The right distribution channels make all the difference. For everyone’s audience it may be different. If your target audience is mommies looking for great recipes, then Pinterest may be your best channel. If you’re ideal audience is teenagers who don’t want their parents knowing what they’re up to, then Snapchat may be your ideal channel.

My biggest piece of advice though when it comes to distribution channels is to resist the lie that you have to be on all of them. I’ve built the majority of my audience by doing one network really well. You can either do a mediocre, semi-invested job at many networks or you can knock one single network out of the park.

The latter will grow your audience faster than the former.

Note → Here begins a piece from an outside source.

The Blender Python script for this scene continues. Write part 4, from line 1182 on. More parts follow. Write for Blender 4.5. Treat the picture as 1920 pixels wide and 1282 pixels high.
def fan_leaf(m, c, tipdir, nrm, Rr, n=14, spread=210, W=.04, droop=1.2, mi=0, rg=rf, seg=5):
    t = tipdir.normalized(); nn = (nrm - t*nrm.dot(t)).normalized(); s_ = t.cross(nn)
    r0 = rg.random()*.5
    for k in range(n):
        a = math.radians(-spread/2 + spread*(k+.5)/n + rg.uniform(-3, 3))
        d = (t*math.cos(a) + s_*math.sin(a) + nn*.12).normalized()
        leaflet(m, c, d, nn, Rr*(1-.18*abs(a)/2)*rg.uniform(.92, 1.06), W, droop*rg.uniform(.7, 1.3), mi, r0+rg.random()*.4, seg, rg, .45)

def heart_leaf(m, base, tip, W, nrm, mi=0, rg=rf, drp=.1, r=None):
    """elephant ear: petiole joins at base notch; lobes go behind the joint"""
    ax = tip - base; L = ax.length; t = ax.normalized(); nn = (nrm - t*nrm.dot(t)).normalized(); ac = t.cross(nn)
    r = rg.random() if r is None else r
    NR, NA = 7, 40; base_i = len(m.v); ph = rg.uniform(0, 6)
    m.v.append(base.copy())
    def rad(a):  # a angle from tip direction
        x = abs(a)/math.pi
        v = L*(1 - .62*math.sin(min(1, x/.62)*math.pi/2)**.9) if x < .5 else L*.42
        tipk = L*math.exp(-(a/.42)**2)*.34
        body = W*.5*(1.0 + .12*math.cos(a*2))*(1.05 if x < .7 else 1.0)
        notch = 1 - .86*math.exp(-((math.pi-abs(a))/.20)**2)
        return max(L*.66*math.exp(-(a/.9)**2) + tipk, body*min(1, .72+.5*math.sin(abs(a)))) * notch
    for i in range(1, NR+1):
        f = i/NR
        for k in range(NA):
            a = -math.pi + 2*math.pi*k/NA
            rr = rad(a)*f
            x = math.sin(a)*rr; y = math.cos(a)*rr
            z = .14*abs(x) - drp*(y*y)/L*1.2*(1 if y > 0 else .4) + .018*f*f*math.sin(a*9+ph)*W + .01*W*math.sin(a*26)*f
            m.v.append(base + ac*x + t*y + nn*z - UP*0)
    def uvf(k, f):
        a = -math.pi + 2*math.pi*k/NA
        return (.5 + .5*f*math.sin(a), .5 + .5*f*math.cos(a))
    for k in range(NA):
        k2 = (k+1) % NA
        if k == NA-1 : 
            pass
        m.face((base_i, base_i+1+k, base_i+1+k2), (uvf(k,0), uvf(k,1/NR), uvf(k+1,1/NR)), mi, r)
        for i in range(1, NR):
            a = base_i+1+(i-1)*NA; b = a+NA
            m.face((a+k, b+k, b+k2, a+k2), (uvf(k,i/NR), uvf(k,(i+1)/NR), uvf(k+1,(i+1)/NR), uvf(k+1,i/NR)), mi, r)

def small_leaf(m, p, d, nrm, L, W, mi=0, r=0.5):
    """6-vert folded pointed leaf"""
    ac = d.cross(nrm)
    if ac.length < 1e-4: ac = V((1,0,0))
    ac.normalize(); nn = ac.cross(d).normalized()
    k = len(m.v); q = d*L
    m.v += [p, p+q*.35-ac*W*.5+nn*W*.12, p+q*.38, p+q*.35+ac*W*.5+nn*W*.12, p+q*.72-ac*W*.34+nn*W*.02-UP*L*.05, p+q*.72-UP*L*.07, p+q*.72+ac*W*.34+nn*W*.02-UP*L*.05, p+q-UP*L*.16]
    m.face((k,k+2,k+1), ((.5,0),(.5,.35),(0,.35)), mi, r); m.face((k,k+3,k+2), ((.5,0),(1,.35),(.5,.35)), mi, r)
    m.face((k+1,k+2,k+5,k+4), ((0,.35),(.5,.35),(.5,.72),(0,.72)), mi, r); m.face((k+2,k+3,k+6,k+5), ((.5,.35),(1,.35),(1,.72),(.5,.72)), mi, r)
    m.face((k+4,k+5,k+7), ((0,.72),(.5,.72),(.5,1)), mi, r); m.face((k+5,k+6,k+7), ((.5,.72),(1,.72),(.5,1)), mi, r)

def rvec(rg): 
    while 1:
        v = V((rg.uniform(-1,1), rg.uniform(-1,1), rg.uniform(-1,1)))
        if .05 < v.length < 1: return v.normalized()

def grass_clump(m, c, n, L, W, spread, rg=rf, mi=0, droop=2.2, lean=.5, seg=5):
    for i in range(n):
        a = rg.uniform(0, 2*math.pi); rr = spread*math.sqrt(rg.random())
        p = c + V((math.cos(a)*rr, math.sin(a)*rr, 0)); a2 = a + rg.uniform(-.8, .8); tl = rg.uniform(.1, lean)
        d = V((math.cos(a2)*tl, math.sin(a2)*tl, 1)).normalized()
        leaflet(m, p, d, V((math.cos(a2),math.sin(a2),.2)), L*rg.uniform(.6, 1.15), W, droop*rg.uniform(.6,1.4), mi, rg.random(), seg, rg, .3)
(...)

For me, I’ve found that the most powerful distribution channel in both driving traffic and acquiring new readers is Google+. No platform has yielded the return on investment that Google+ has, despite what lazy journalists might have you believe.

For me it’s about being able to not only distribute content, but also to be able to create and repurpose content in different formats such as images and video. With Google+, the number of tools at your disposal is beyond that of any other platform making it the most diverse, feature-rich and multi-demensionally engaging platform of them all.

Ultimately though, your perfect distribution channel will be one that has all of the following characteristics:

  • Your audience is there (or at least willing to follow you there).
  • You can fit it into your workflow.
  • You thoroughly enjoy the platform.

One Last Thing

Above all else, be true to yourself. Don’t be someone or something you’re not. Be uniquely you because that is your secret sauce.

Nobody else has the perspective, experiences, and thought process as you in the same combination of skills, knowledge and insight. The more true you can be to yourself, the better you can relate to your ideal audience.

Top 3 Takeaways

  1. Make it more about them than about yourself.
  2. Give them an enjoyable reading experience.
  3. Be a real human, not a regurgitation robot.